Omit all images. Write out the rest of the material exactly.

Data section:
****************************************
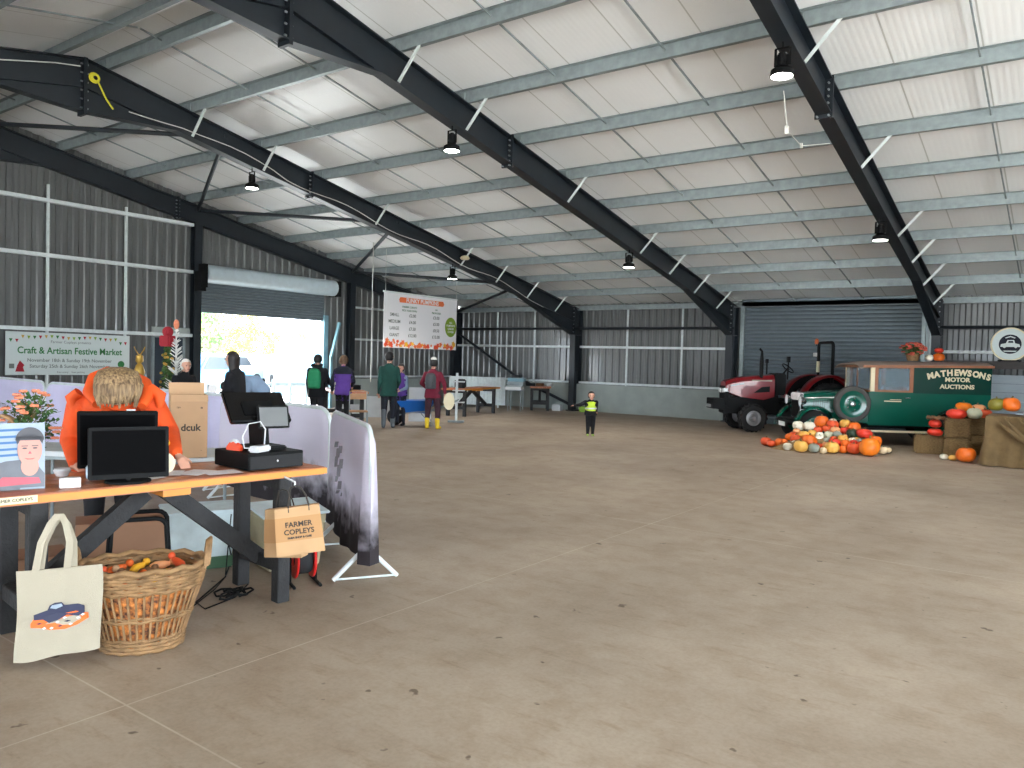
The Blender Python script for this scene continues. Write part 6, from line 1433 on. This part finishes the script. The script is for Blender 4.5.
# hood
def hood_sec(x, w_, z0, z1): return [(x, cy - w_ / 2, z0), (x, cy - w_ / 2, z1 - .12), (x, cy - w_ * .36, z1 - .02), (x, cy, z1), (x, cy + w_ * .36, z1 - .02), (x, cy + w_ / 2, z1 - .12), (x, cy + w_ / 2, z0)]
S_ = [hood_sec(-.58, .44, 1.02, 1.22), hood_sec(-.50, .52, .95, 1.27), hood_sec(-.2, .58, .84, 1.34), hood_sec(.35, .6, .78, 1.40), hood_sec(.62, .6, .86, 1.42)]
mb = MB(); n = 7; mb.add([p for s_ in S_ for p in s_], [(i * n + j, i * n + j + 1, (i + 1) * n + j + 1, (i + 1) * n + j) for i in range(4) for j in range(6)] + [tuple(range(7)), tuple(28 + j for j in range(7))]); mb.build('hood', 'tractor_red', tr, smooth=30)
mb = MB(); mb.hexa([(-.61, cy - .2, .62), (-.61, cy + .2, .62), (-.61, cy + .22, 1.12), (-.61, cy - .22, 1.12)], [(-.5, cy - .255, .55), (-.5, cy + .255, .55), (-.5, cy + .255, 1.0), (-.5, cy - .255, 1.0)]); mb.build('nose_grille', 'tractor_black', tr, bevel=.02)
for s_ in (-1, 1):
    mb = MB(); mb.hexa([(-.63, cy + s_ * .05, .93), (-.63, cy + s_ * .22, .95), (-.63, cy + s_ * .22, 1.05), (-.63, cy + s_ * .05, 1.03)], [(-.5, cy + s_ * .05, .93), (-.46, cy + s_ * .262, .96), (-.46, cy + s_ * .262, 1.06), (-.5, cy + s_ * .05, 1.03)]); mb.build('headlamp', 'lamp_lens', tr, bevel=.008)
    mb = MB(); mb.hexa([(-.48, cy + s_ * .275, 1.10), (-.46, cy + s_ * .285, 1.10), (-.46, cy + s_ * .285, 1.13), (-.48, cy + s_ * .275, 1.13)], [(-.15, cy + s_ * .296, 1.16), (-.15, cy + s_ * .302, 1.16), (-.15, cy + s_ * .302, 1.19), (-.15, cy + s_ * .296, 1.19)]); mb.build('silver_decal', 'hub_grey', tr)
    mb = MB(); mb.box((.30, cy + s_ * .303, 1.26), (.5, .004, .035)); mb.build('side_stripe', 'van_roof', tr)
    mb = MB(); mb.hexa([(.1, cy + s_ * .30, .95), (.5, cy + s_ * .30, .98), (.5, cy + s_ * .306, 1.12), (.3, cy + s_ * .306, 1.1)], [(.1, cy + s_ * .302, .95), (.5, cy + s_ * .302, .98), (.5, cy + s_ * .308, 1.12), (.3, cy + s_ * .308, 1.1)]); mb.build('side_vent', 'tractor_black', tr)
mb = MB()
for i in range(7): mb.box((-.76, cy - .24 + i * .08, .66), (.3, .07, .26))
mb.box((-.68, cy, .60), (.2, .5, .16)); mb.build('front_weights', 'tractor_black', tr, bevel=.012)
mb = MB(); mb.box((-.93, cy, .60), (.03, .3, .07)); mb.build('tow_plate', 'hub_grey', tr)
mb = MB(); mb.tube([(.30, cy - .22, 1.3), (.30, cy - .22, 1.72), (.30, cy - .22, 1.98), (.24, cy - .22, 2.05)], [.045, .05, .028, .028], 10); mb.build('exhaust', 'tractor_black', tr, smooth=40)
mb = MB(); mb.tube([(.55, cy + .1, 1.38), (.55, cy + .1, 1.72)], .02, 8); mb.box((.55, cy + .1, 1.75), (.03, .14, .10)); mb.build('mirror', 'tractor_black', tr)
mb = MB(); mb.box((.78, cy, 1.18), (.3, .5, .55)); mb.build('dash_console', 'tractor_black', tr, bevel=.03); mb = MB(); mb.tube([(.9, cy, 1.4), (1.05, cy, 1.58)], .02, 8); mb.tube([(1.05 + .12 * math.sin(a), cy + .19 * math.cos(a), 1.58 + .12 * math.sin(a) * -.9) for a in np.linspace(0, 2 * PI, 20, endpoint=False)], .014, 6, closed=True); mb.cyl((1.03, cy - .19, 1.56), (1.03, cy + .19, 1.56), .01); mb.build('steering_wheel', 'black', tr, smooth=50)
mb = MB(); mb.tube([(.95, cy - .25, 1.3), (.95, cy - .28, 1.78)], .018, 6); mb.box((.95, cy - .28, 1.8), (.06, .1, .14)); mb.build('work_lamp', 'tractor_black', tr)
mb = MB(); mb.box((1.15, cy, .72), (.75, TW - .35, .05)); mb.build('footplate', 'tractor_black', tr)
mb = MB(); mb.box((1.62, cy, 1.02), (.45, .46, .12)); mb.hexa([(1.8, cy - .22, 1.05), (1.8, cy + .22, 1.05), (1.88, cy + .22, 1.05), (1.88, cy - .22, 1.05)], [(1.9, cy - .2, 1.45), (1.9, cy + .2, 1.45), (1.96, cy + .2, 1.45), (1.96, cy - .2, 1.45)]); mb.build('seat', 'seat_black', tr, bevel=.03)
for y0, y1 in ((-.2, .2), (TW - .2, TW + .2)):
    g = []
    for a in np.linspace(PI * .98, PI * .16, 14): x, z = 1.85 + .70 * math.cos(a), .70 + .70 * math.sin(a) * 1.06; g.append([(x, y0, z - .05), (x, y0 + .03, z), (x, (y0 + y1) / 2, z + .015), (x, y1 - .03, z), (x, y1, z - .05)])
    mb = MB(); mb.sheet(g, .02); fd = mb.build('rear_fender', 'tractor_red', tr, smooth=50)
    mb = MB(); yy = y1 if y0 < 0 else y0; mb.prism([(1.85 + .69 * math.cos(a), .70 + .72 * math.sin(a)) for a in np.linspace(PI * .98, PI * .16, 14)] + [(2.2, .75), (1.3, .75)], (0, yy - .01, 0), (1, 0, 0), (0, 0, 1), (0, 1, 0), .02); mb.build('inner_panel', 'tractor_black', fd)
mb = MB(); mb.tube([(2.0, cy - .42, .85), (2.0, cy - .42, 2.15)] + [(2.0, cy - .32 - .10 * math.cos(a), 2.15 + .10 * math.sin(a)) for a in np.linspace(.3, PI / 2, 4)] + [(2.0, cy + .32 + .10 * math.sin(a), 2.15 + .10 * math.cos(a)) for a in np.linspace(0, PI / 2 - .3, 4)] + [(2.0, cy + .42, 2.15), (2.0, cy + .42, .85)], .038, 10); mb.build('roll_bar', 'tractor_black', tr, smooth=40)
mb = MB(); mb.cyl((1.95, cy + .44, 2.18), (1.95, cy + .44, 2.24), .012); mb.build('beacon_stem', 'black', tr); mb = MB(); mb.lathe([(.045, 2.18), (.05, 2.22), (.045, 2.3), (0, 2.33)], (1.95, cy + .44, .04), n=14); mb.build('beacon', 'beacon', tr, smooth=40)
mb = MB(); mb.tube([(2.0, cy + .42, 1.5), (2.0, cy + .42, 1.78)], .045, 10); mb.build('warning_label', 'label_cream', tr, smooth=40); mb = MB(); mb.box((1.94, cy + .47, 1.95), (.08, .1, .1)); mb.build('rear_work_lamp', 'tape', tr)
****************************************
Result of the task:
The Blender Python script for this scene continues. Write part 6, from line 1433 on. This part finishes the script. The script is for Blender 4.5.
# hood
def hood_sec(x, w_, z0, z1): return [(x, cy - w_ / 2, z0), (x, cy - w_ / 2, z1 - .12), (x, cy - w_ * .36, z1 - .02), (x, cy, z1), (x, cy + w_ * .36, z1 - .02), (x, cy + w_ / 2, z1 - .12), (x, cy + w_ / 2, z0)]
S_ = [hood_sec(-.58, .44, 1.02, 1.22), hood_sec(-.50, .52, .95, 1.27), hood_sec(-.2, .58, .84, 1.34), hood_sec(.35, .6, .78, 1.40), hood_sec(.62, .6, .86, 1.42)]
mb = MB(); n = 7; mb.add([p for s_ in S_ for p in s_], [(i * n + j, i * n + j + 1, (i + 1) * n + j + 1, (i + 1) * n + j) for i in range(4) for j in range(6)] + [tuple(range(7)), tuple(28 + j for j in range(7))]); mb.build('hood', 'tractor_red', tr, smooth=30)
mb = MB(); mb.hexa([(-.61, cy - .2, .62), (-.61, cy + .2, .62), (-.61, cy + .22, 1.12), (-.61, cy - .22, 1.12)], [(-.5, cy - .255, .55), (-.5, cy + .255, .55), (-.5, cy + .255, 1.0), (-.5, cy - .255, 1.0)]); mb.build('nose_grille', 'tractor_black', tr, bevel=.02)
for s_ in (-1, 1):
    mb = MB(); mb.hexa([(-.63, cy + s_ * .05, .93), (-.63, cy + s_ * .22, .95), (-.63, cy + s_ * .22, 1.05), (-.63, cy + s_ * .05, 1.03)], [(-.5, cy + s_ * .05, .93), (-.46, cy + s_ * .262, .96), (-.46, cy + s_ * .262, 1.06), (-.5, cy + s_ * .05, 1.03)]); mb.build('headlamp', 'lamp_lens', tr, bevel=.008)
    mb = MB(); mb.hexa([(-.48, cy + s_ * .275, 1.10), (-.46, cy + s_ * .285, 1.10), (-.46, cy + s_ * .285, 1.13), (-.48, cy + s_ * .275, 1.13)], [(-.15, cy + s_ * .296, 1.16), (-.15, cy + s_ * .302, 1.16), (-.15, cy + s_ * .302, 1.19), (-.15, cy + s_ * .296, 1.19)]); mb.build('silver_decal', 'hub_grey', tr)
    mb = MB(); mb.box((.30, cy + s_ * .303, 1.26), (.5, .004, .035)); mb.build('side_stripe', 'van_roof', tr)
    mb = MB(); mb.hexa([(.1, cy + s_ * .30, .95), (.5, cy + s_ * .30, .98), (.5, cy + s_ * .306, 1.12), (.3, cy + s_ * .306, 1.1)], [(.1, cy + s_ * .302, .95), (.5, cy + s_ * .302, .98), (.5, cy + s_ * .308, 1.12), (.3, cy + s_ * .308, 1.1)]); mb.build('side_vent', 'tractor_black', tr)
mb = MB()
for i in range(7): mb.box((-.76, cy - .24 + i * .08, .66), (.3, .07, .26))
mb.box((-.68, cy, .60), (.2, .5, .16)); mb.build('front_weights', 'tractor_black', tr, bevel=.012)
mb = MB(); mb.box((-.93, cy, .60), (.03, .3, .07)); mb.build('tow_plate', 'hub_grey', tr)
mb = MB(); mb.tube([(.30, cy - .22, 1.3), (.30, cy - .22, 1.72), (.30, cy - .22, 1.98), (.24, cy - .22, 2.05)], [.045, .05, .028, .028], 10); mb.build('exhaust', 'tractor_black', tr, smooth=40)
mb = MB(); mb.tube([(.55, cy + .1, 1.38), (.55, cy + .1, 1.72)], .02, 8); mb.box((.55, cy + .1, 1.75), (.03, .14, .10)); mb.build('mirror', 'tractor_black', tr)
mb = MB(); mb.box((.78, cy, 1.18), (.3, .5, .55)); mb.build('dash_console', 'tractor_black', tr, bevel=.03); mb = MB(); mb.tube([(.9, cy, 1.4), (1.05, cy, 1.58)], .02, 8); mb.tube([(1.05 + .12 * math.sin(a), cy + .19 * math.cos(a), 1.58 + .12 * math.sin(a) * -.9) for a in np.linspace(0, 2 * PI, 20, endpoint=False)], .014, 6, closed=True); mb.cyl((1.03, cy - .19, 1.56), (1.03, cy + .19, 1.56), .01); mb.build('steering_wheel', 'black', tr, smooth=50)
mb = MB(); mb.tube([(.95, cy - .25, 1.3), (.95, cy - .28, 1.78)], .018, 6); mb.box((.95, cy - .28, 1.8), (.06, .1, .14)); mb.build('work_lamp', 'tractor_black', tr)
mb = MB(); mb.box((1.15, cy, .72), (.75, TW - .35, .05)); mb.build('footplate', 'tractor_black', tr)
mb = MB(); mb.box((1.62, cy, 1.02), (.45, .46, .12)); mb.hexa([(1.8, cy - .22, 1.05), (1.8, cy + .22, 1.05), (1.88, cy + .22, 1.05), (1.88, cy - .22, 1.05)], [(1.9, cy - .2, 1.45), (1.9, cy + .2, 1.45), (1.96, cy + .2, 1.45), (1.96, cy - .2, 1.45)]); mb.build('seat', 'seat_black', tr, bevel=.03)
for y0, y1 in ((-.2, .2), (TW - .2, TW + .2)):
    g = []
    for a in np.linspace(PI * .98, PI * .16, 14): x, z = 1.85 + .70 * math.cos(a), .70 + .70 * math.sin(a) * 1.06; g.append([(x, y0, z - .05), (x, y0 + .03, z), (x, (y0 + y1) / 2, z + .015), (x, y1 - .03, z), (x, y1, z - .05)])
    mb = MB(); mb.sheet(g, .02); fd = mb.build('rear_fender', 'tractor_red', tr, smooth=50)
    mb = MB(); yy = y1 if y0 < 0 else y0; mb.prism([(1.85 + .69 * math.cos(a), .70 + .72 * math.sin(a)) for a in np.linspace(PI * .98, PI * .16, 14)] + [(2.2, .75), (1.3, .75)], (0, yy - .01, 0), (1, 0, 0), (0, 0, 1), (0, 1, 0), .02); mb.build('inner_panel', 'tractor_black', fd)
mb = MB(); mb.tube([(2.0, cy - .42, .85), (2.0, cy - .42, 2.15)] + [(2.0, cy - .32 - .10 * math.cos(a), 2.15 + .10 * math.sin(a)) for a in np.linspace(.3, PI / 2, 4)] + [(2.0, cy + .32 + .10 * math.sin(a), 2.15 + .10 * math.cos(a)) for a in np.linspace(0, PI / 2 - .3, 4)] + [(2.0, cy + .42, 2.15), (2.0, cy + .42, .85)], .038, 10); mb.build('roll_bar', 'tractor_black', tr, smooth=40)
mb = MB(); mb.cyl((1.95, cy + .44, 2.18), (1.95, cy + .44, 2.24), .012); mb.build('beacon_stem', 'black', tr); mb = MB(); mb.lathe([(.045, 2.18), (.05, 2.22), (.045, 2.3), (0, 2.33)], (1.95, cy + .44, .04), n=14); mb.build('beacon', 'beacon', tr, smooth=40)
mb = MB(); mb.tube([(2.0, cy + .42, 1.5), (2.0, cy + .42, 1.78)], .045, 10); mb.build('warning_label', 'label_cream', tr, smooth=40); mb = MB(); mb.box((1.94, cy + .47, 1.95), (.08, .1, .1)); mb.build('rear_work_lamp', 'tape', tr)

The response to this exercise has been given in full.